A similar situation occurs with preamps that use op-amps or discrete feedback amplifiers for which we want to look at stability with a long interconnect.  One extreme case might be the AD797 op-amp.  It has a 100 MHz gain-bandwidth product.  So if it is configured as a unity-gain buffer, its unity loop gain frequency will be around 100 MHz.  Definitely not an audio frequency problem in that case.

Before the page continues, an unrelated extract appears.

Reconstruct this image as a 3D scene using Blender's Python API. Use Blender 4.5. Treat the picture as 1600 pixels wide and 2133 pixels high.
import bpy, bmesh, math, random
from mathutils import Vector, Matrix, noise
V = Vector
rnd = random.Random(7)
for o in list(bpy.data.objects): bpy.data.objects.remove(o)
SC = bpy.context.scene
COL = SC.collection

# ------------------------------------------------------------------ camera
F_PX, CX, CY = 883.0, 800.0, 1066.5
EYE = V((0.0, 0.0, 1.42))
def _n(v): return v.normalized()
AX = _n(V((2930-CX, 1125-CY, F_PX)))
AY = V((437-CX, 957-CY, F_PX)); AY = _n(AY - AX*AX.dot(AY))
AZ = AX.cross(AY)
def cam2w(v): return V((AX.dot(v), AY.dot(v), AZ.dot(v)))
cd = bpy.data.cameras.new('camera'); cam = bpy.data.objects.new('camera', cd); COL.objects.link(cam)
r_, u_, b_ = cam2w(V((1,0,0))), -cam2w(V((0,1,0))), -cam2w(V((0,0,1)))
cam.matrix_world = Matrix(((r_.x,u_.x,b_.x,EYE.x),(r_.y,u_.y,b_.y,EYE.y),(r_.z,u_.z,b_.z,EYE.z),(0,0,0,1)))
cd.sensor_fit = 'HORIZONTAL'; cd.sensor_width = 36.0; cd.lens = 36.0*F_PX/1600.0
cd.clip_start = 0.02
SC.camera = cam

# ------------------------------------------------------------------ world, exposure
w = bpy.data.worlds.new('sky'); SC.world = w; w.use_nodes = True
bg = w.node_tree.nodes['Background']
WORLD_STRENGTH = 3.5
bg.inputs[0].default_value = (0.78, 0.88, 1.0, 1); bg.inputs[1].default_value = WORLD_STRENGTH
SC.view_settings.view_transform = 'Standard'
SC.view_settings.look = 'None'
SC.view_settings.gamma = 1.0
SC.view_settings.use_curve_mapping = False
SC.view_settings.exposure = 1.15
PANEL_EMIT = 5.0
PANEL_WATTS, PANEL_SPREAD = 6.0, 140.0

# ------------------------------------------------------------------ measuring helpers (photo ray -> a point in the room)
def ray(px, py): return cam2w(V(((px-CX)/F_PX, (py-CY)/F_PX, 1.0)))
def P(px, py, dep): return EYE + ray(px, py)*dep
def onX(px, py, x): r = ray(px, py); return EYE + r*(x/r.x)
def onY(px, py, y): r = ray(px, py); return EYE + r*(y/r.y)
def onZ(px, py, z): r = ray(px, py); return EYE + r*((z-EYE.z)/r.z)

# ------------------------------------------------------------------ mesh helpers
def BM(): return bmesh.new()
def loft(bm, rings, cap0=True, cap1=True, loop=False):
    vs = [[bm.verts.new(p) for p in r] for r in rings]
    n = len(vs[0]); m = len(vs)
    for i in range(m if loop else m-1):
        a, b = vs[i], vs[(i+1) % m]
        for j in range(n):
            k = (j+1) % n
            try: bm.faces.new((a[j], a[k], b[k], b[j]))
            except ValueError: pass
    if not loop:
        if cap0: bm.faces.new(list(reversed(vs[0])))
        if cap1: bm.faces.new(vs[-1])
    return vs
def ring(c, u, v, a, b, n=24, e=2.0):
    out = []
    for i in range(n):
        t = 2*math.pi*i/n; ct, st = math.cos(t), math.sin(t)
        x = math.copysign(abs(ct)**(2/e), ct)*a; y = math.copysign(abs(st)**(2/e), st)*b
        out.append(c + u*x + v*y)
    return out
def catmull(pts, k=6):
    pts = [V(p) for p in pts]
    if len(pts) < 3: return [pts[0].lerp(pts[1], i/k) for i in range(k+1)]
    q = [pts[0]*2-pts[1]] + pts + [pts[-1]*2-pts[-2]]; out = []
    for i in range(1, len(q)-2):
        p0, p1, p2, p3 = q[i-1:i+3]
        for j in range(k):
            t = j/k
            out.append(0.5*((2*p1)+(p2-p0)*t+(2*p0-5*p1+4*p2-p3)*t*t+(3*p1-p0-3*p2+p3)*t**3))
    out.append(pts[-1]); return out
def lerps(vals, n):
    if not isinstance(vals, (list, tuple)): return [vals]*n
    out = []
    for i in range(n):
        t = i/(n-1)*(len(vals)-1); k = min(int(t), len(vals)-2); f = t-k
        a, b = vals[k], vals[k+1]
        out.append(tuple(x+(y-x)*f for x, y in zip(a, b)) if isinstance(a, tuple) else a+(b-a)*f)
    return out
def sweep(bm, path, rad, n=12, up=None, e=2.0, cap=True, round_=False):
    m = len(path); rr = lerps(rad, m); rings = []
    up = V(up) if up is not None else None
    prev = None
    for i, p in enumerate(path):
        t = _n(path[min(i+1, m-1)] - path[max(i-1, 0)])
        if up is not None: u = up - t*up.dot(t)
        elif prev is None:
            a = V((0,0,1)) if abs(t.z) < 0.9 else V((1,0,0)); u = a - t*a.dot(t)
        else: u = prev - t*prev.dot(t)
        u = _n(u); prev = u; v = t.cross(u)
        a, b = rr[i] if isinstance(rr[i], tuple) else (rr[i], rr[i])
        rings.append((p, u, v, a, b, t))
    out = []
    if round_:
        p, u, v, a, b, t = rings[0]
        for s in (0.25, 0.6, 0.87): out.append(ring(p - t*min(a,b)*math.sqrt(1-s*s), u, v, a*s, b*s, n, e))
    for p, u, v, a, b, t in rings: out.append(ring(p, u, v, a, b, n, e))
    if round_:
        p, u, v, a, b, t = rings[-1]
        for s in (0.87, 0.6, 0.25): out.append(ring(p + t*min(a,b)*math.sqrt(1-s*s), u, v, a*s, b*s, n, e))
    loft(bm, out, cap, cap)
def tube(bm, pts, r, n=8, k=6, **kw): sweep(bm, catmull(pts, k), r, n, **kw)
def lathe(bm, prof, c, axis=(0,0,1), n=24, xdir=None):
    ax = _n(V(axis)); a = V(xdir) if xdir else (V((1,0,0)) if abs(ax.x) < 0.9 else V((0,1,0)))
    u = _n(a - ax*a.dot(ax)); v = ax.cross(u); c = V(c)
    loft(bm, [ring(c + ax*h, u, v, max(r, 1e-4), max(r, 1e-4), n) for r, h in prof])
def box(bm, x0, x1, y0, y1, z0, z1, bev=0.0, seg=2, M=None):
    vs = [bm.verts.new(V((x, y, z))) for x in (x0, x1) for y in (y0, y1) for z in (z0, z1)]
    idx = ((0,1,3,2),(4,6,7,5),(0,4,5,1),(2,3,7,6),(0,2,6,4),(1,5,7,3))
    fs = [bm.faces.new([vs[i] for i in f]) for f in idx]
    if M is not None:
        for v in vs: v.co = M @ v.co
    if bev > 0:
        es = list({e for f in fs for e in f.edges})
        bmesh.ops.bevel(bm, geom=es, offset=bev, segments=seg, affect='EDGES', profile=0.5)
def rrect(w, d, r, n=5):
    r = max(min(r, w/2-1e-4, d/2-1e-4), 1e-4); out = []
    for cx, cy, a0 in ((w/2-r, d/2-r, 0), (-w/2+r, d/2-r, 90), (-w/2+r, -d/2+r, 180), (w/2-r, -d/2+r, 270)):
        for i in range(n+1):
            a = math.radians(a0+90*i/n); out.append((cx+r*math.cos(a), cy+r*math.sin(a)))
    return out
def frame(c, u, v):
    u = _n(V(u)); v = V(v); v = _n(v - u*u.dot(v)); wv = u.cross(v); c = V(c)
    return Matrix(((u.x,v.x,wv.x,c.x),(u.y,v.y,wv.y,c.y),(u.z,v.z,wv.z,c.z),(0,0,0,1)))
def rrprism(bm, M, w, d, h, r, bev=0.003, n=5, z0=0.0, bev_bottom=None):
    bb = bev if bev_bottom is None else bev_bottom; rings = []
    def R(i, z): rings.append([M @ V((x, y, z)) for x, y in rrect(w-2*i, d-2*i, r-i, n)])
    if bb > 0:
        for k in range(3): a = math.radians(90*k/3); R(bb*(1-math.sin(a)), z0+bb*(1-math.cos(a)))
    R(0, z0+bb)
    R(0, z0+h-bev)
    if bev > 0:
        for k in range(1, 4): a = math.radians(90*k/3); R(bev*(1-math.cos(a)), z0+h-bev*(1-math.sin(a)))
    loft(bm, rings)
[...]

Another point worth mentioning is that as soon as a non-zero R is assumed for the transmission line, it fouls up the concept of impedance matching at low frequencies.  In this case, the characteristic impedance is complex, given by Z0=sqrt((R+j*omega*L)/(G+j*omega*C)).  At low frequencies, even though R may be small, R, together with omega*C in the denominator, dominates the expression.  In practice, this isn't really a problem as impedance matching is almost never done in the audio range anyway, but it is an oddity with the math.

[JoshK]

I am pleased at the direction of the thread.

One point that may be helpful for others reading along who aren't familiar with the subject matter is to define terms that you use that aren't everyday terms.  Not needed for opaq'nce or jneutron but for the rest of us.